Here, some fine speculation on Uganda’s new athletics glory

What you need to know:

  • Nepotism doesn’t count. Sports is one area where patronage and nepotism don’t work.
  • Many relatively “poor” African athletes who can’t afford a foreign coach, now need only a good Internet connection, and before long they are away to the races.
  • If you look beyond sports, there are things like the black natural hair movement, which has been fuelled by a unique nexus of the Internet and Afropolitanism.
  • That is more likely to go to a “Kip” from the mountains, and the leading hurdler will probably be a “Bua” from the north – or Naguru working class quarters - all largely marginalised areas.

Uganda just had a fabulous outing at the just-ended 2018 Commonwealth Games in Gold Coast, Australia. Three gold, one silver, two bronze – all in athletics and boxing.
Until the dying hours of the game, Uganda was even ahead of African long-and-middle-distance-running powerhouse Kenya! In the end, we placed 15th out of 39, not bad for a country whose funding for athletics you can put in a small envelope, and where training facilities are abysmal.

Some wags have quipped that our medal winners, “sound suspiciously” Kenyan, with “Kip” “Che” and even “Mutai” names.
If you think of East Africa as one big village, then the issue doesn’t arise. They are all children of the village, and the village has raised them. But even without that, remember our friend military strongman Idi Amin?
We nearly went to war with Kenya in the mid-1970s because Amin laid claim to all the areas in Kenya inhabited by people with “Che” and “Kip” names. He said they were once our lands. Amin was correct that chunks of western Kenya and the Rift Valley were once part of Uganda.

His mistake was to view history as static. Without sweating the issue, borders and people’s have moved dramatically in Africa over the last 125 years.
So, how come, Uganda is doing well again in athletics, despite the lack of State funding?
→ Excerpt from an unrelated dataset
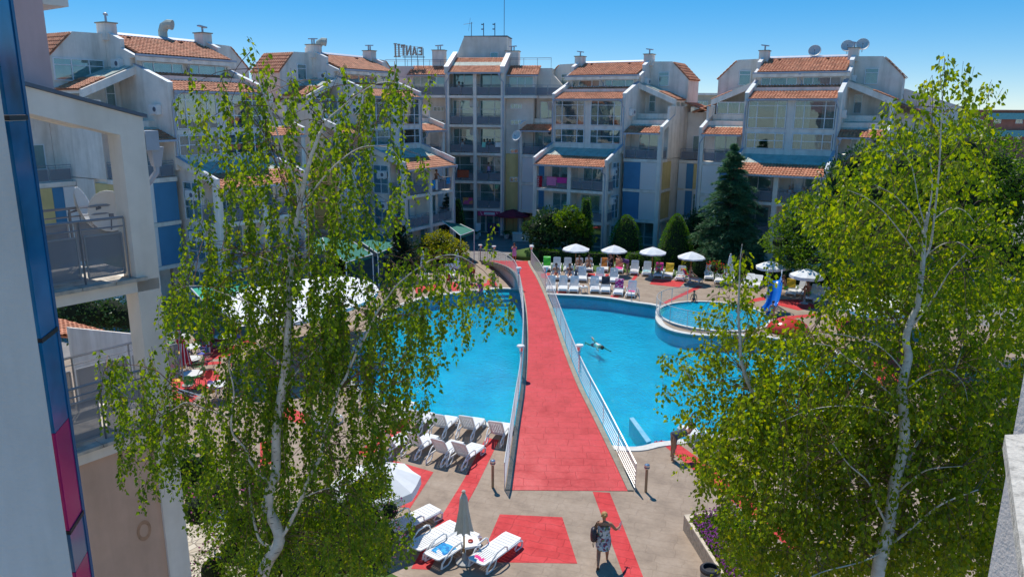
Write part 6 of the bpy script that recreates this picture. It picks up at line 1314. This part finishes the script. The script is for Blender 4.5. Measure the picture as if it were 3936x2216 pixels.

Part of the explanation for this, as for several other African countries, goes back nearly 30 years. As we have hinted before, it was when the economy was freed and the foreign exchange was liberalised.

No one thought of the impact of this on sports. But from once closed places like Ethiopia, across the breadth of the continent, the fact that sportsmen and women could go abroad and earn big dollars in things like marathons, bring it home, keep it in a bank or exchange it at market (not government-fixed) rates perhaps provided the biggest impetus for Africans to become world-class athletes.

People might fight for their nation, but they don’t run or play for it despite the fact they often claim that they do so for flag and country. There’s no way an African will go to run in the New York marathon, win $250,000, bring it home, hand it to the Central Bank for, say, Sh1,000 to the dollar and then withhold 50 per cent of it (so he gets Shs125m), then sit back and watch the president’s sister-in-law being allocated $200,000 at the same rate, and then she sells it on “the Kibanda” market for Sh3,000, and make a profit of Sh400m. He won’t run again.
So the most far-reaching sports policy was the institution of free foreign exchange markets.

Secondly, the Internet. Take Kenya’s powerful man Julius Yego, the African and Commonwealth record holder in the javelin. He taught himself to throw the javelin using YouTube.
Many relatively “poor” African athletes who can’t afford a foreign coach, now need only a good Internet connection, and before long they are away to the races. If you look beyond sports, there are things like the black natural hair movement, which has been fuelled by a unique nexus of the Internet and Afropolitanism.

But geography also matters. If you are in a region of early success stories in a sport (long and middle distance in the Horn and East Africa), you can tap into the training ecosystem for the sport (eg training partners and private training camps in Kenya) and lift your game.
You can see that Southern and West Africa, which have had historical success in the sprints, do better in those sports than East Africans. The day an East African wins the 100 metres gold at the Olympics, it will signal some dramatic social or economic shift.

There are a couple of other factors one could list, but we shall end with an economic – the uneven spread of the benefits of economic growth, and corruption.
Difficult sports like boxing and long distance running are still the preserve of “the rest”, not the upper class. It’s conceivable that a minister’s daughter can become national tennis champion, and a deputy prime minister’s son can become a top golfer. But there is no way the president’s favourite nephew would be the national marathon record holder.
That is more likely to go to a “Kip” from the mountains, and the leading hurdler will probably be a “Bua” from the north – or Naguru working class quarters - all largely marginalised areas.

Sports is one area where patronage and nepotism don’t work. A State House can ensure that the First Lady’s niece wins the national beauty contest. But it can’t make the president’s inept brother-in-law the national cross-country champion.